L’ultimo match point dell’armatore-tennista

L’ultimo match point dell’armatore-tennista

Ha perso il match point, a 70 anni, per via d’un male incurabile, dopo aver vinto molto, nella sua vita di appassionato dirigente e praticante tennista, ma soprattutto in quella - a tutti gli effetti la principale - di protagonista dello shipping e della finanza. Giorgio Messina se n’è andato giovedì, abbandonando il timone dell’azienda che condivideva con i fratelli Gianfranco e Paolo e con la terza generazione: un equipaggio che, forgiato dall’esempio del capostipite Ignazio, s’è mantenuto compatto e solidale, nella bonaccia e in mezzo ai marosi.

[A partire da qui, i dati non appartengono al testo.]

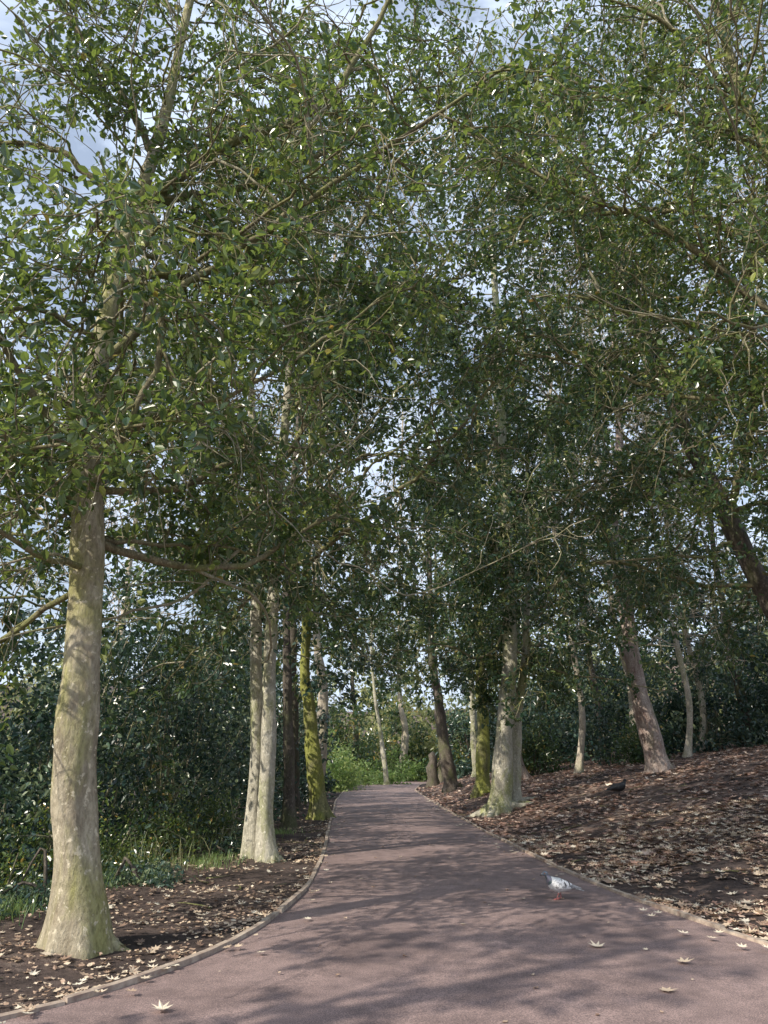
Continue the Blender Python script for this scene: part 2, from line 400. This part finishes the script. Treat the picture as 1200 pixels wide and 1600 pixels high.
# twin-trunk tree
tree('holly_tree',[([(-2.15,13.35,0),(-2.18,13.35,.8),(-2.2,13.35,2),(-2.33,13.35,4),(-2.5,13.4,6.5),(-2.7,13.5,9),(-2.6,13.6,16)],.15,.05),
                   ([(-1.82,13.1,0),(-1.95,13.1,.7),(-1.97,13.1,2.2),(-2.0,13.1,4),(-2.0,13.1,6.5),(-1.8,13.0,10),(-1.5,13.0,17)],.155,.05)],
  B_pale,4.0,40,4.8,nb=8,nt_=7,lpt=17,lsize=.12,lmat=M_holly,droop=.10,flare=1.3,rootlen=.25,elev=(-.25,.9),bias=(0,-.2,0),nbare=36,
  manual=[([(-2.05,13,4.7),(-1.4,12.5,4.8),(-.65,12,5.2),(.4,11,5.7),(1.4,10.5,6.75),(2.3,10,7.9)],.06),
          ([(-1.9,13,7),(-.8,12.6,8.6),(.4,12.2,9.8),(1.6,12,10.4)],.06),([(-1.8,13,9),(-.8,12.4,11),(.2,12,13.4),(1.0,11.6,15.6)],.06),
          ([(-1.9,13,5.5),(-1.0,12.8,6.6),(.1,12.8,7.0),(1.3,13,6.8)],.05),([(-1.8,13,8),(-.4,13,9.5),(1.2,13.4,11.5),(2.2,13.6,14)],.06),
          ([(-2.1,13,4.6),(-2.4,12,5.0),(-2.5,11,4.8),(-2.4,10.2,4.3)],.035),([(-2.3,13.3,5),(-3.4,12.8,5.4),(-4.6,12.4,5.2),(-5.6,12.2,4.6)],.04),([(-2.5,13.3,7),(-3.6,12.8,8),(-4.8,12.4,8.6),(-6,12.2,8.8)],.05)])
tree('holly_tree',[([(-2.3,19.5,0),(-2.4,19.5,2),(-2.6,19.5,6),(-2.4,19.5,14)],.17,.05)],B_dark,4.2,16,3.8,nb=6,nt_=5,lpt=13,lsize=.17,lmat=M_dark,droop=.1)
tree('holly_tree',[([(-1.75,22.5,0),(-1.95,22.5,1),(-2.2,22.5,3),(-2.4,22.5,6),(-2.4,22.5,22)],.29,.08)],B_green,4.6,34,5.4,nb=7,nt_=6,lpt=13,lsize=.17,lmat=M_holly,droop=.12,flare=1.35,rootlen=.4,nbare=20,
   manual=[([(-2.4,22.5,9),(-1,21.5,11),(.6,20.5,12.6),(1.8,20,13)],.08),([(-2.4,22.5,13),(-1,21.5,16),(.6,20.5,18.6),(1.8,20,21)],.08),([(-2.3,22.5,5.5),(-1,22,6.4),(.3,21.5,6.6),(1.4,21,6.0)],.06)])
tree('beech_tree',[([(-3.0,26,0),(-3.1,26,3),(-3.3,26,8),(-3.3,26,17)],.26,.07)],B_dark,5.0,18,4.6,nb=6,nt_=5,lpt=11,lsize=.2,lmat=M_dark,droop=.08)
# right row
tree('holly_tree',[([(3.3,23,0),(3.42,23,.7),(3.55,23,2),(3.9,23,5),(4.0,23,8),(4.1,23,24)],.38,.10),([(3.85,23.35,0),(3.9,23.4,1),(4.15,23.5,3),(4.6,23.6,6),(5.0,23.6,12)],.2,.06)],B_pale,4.6,58,5.6,nb=8,nt_=6,lpt=14,lsize=.165,lmat=M_holly,droop=.18,flare=1.35,roots=6,rootlen=1.0,elev=(-.35,.9),bias=(0,-.3,0),nbare=30,
   manual=[([(3.95,23,7),(2.8,22,9),(1.4,21,10),(.2,20.5,9.6)],.09),([(4,23,11),(2.8,22,14),(1.4,21,16),(.2,20.5,17)],.09)])
tree('holly_tree',[([(3.75,30,0),(3.85,30,3),(3.9,30,8),(4.3,30,18)],.30,.08)],B_green,4.6,20,4.6,nb=6,nt_=5,lpt=12,lsize=.21,lmat=M_dark,droop=.12,rootlen=.4)
tree('beech_tree',[([(3.3,38,0),(3.0,38,2),(2.7,38,4.5),(2.4,38,8),(2.5,38,20)],.38,.08)],B_dark,6.0,22,5.2,nb=6,nt_=5,lpt=12,lsize=.24,lmat=M_holly,droop=.08,rootlen=.5)
tree('beech_tree',[([(5.9,33,0),(5.6,33,2),(5.5,33,5),(5.6,33,10),(5.5,33,22)],.27,.08)],B_red,5.6,22,5.0,nb=6,nt_=5,lpt=12,lsize=.23,lmat=M_holly,droop=.1)
tree('beech_tree',[([(5.2,44,0),(5.1,44,5),(5.0,44,16)],.26,.08)],B_pale,7,12,5.0,nb=5,nt_=5,lpt=10,lsize=.28,lmat=M_holly,droop=.05)
# leaning tree on the slope
tree('beech_tree',[([(8.5,24,0),(8.3,24,2.2),(8.05,24,3.6),(7.95,24,5.2),(7.9,24,7.4),(7.8,24,9),(8.4,24,13),(8.8,24,21)],.36,.09)],B_red,7.2,30,5.4,nb=7,nt_=6,lpt=13,lsize=.17,lmat=M_holly,droop=.14,flare=1.3,rootlen=.5,nbare=20,bias=(0,-.15,0))
# tree leaning in from the right edge
tree('holly_tree',[([(8.9,14,0),(8.3,14,2.4),(7.5,14,4.3),(6.7,14,6.5),(6.0,14,9),(5.4,14,11.7),(4.9,14,14.5),(4.6,14,18)],.27,.06)],B_dark,4.2,42,4.8,nb=8,nt_=7,lpt=17,lsize=.12,lmat=M_holly,droop=.14,bias=(-.1,-.1,0),elev=(-.2,.9),nbare=40,
   manual=[([(6.2,14,8.5),(5.0,13,10),(4.0,12,12),(3.2,11.5,14)],.09),([(6.9,14,6.2),(7.2,13,8),(7.0,12,10.5),(7.2,11,13)],.09),
           ([(6.0,14,9),(4.6,13.6,9.6),(3.2,13.2,9.8),(1.8,13,9.4)],.07),([(5.4,14,11.5),(4,13.4,13),(2.6,13,14),(1.2,12.8,14)],.07),([(6.6,14,6.8),(5.4,13.6,7),(4.2,13.6,6.8),(3.2,13.8,6.2)],.06),
           ([(4.9,14,14.5),(3.6,13.6,15.6),(2.2,13.2,16.8),(1.0,13,18)],.06)])
# near right tree, its crown arches over the path
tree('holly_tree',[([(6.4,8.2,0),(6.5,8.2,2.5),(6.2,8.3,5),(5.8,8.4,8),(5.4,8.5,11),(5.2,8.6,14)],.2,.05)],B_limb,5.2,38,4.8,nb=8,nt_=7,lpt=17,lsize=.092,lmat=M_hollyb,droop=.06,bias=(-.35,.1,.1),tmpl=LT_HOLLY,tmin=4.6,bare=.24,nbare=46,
   manual=[([(6.0,8.3,5.8),(4.8,8.2,7.2),(3.6,8.0,8.2),(2.4,8,8.8),(1.0,8,9.8)],.06),([(5.5,8.4,8),(4.4,9,9.3),(3.0,9.5,9.7),(1.8,9.5,10.8),(1.0,9.5,12.5)],.055),
           ([(6.2,8.3,5.2),(5.2,8.7,6.0),(4.2,9.2,6.3),(3.0,9.6,7.0),(1.8,9.6,7.3)],.045),([(5.4,8.5,10),(3.8,8.6,11),(2.6,8.8,11.6),(1.4,9,11.8)],.045),
           ([(5.4,8.5,10.5),(4.6,8.2,11.6),(3.6,8.0,12.2),(2.4,8,12.6)],.045)],mdens=1.6)
print('near trees',time.time()-T0)
for (x,y,h,nl,ls,lm,z0) in [(-9.2,13,15,22,.16,M_holly,3.8),(-8,20,16,18,.19,M_dark,3.8),(-6.5,30,17,18,.23,M_dark,3.8),(13,19,17,18,.18,M_holly,4.5),(14,30,18,20,.24,M_dark,3.4),(10,36,18,20,.25,M_dark,3.2)]:
    tree('holly_tree',[([(x,y,0),(x+.2,y,3),(x-.1,y,7),(x,y,h)],.24,.07)],B_dark,z0,nl,4.8,nb=6,nt_=5,lpt=13,lsize=ls,lmat=lm,droop=.08)
for (x,y,h,nl) in [(-8.5,-1.0,11,11),(-4.5,-6.5,11,10)]:  # unseen trees added behind the camera to shade the near path
    tree('holly_tree',[([(x,y,0),(x+.2,y,3),(x-.1,y,7),(x,y,h)],.24,.07)],B_main,3.6,nl,3.6,nb=6,nt_=5,lpt=14,lsize=.16,lmat=M_holly,droop=.03,spread=.03)
# centre background
tree('birch_tree',[([(.2,54,0),(-.1,54,2.5),(-.5,54,5),(-.9,54,9),(-1,54,17)],.19,.05)],B_pale,5.5,16,5,nb=5,nt_=4,lpt=12,lsize=.28,lmat=M_holly,droop=.08)
for (x,y,h,bk) in [(-7,47,18,B_dark),(9,52,20,B_pale),(-11,58,18,B_dark),(15,44,18,B_red),(4.5,62,20,B_dark),(18,25,16,B_pale),(-2.5,64,20,B_dark)]:
    tree('beech_tree',[([(x,y,0),(x+.2,y,4),(x-.2,y,9),(x,y,h)],.28,.08)],bk,4.6,17,6,nb=5,nt_=5,lpt=10,lsize=.31,lmat=M_autumn_haze if x in (18,4.5) else M_holly,droop=.08)
for (x,y,h,r,b0) in [(-12,30,26,.3,7),(-3,34,30,.33,9),(9.5,30,28,.2,7),(1.5,66,36,.4,9),(12.5,17,22,.22,7),(-14,40,30,.36,7),(10.9,28,20,.13,5),(12.2,30,20,.14,5),(7.2,29,22,.14,6)]:
    tree('bare_tree',[([(x,y,0),(x+.3,y,4),(x-.2,y,10),(x+.4,y,h)],r,.05)],B_bare,b0,34,7,nb=6,nt_=5,lpt=0,droop=-.06,limbmat=B_bare,twigr=.012,elev=(.3,1.2),bare=0)
print('trees',time.time()-T0,NF)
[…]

In questa lunga navigazione, che ha portato la «Ignazio Messina & C.» a consolidarsi come la seconda compagnia armatoriale al mondo nel settore ro-ro (roll on-roll off, come dire: carichi su ruote, camion, vagoni ferroviari, imbarcati e sbarcati dagli scivoli anziché dalle gru come le navi standard), Giorgio ha seguito in particolare il versante tecnico, perfettamente consono a uno come lui che si era laureato in ingegneria navale e aveva fatto un’intensa esperienza alla Fiat Grandi Motori. Ma era stato dichiarato «abile», eccome, anche a occuparsi di finanza, tanto da costruire e far prosperare la Finemme, la holding di famiglia. Tutto questo senza trascurare le «grandi passioni», il tennis, appunto, e i colori rossoblù, da genoano verace, tanto da contagiare inguaribilmente figli e nipoti. Nel frattempo, la «Ignazio Messina» ampliava la flotta, moltiplicava le rotte e si affermava nella gestione dei terminal. Mantenendo il cuore a Genova, anche nei tempi in cui la mancanza di spazi sotto la Lanterna aveva suggerito una trasferta temporanea a La Spezia. Un ricordo personale: chi scrive gli chiese (e ottenne) un giorno di imbarcarsi su una delle navi della «casa», per poter capire di mare, porti e container più di quanto s’impara seduti alla scrivania. Mi rispose: «Il tratto più lungo è Genova-Durban, Sudafrica.

Lo fa la Jolly Verde, il comandante è Poletti. Se va bene a lui, vada pure. Ma se lui decide di sbarcarla a Napoli...». L’armatore «subordinato» al comandante della nave. Indimenticabile. Lezione di vita. E di saggezza.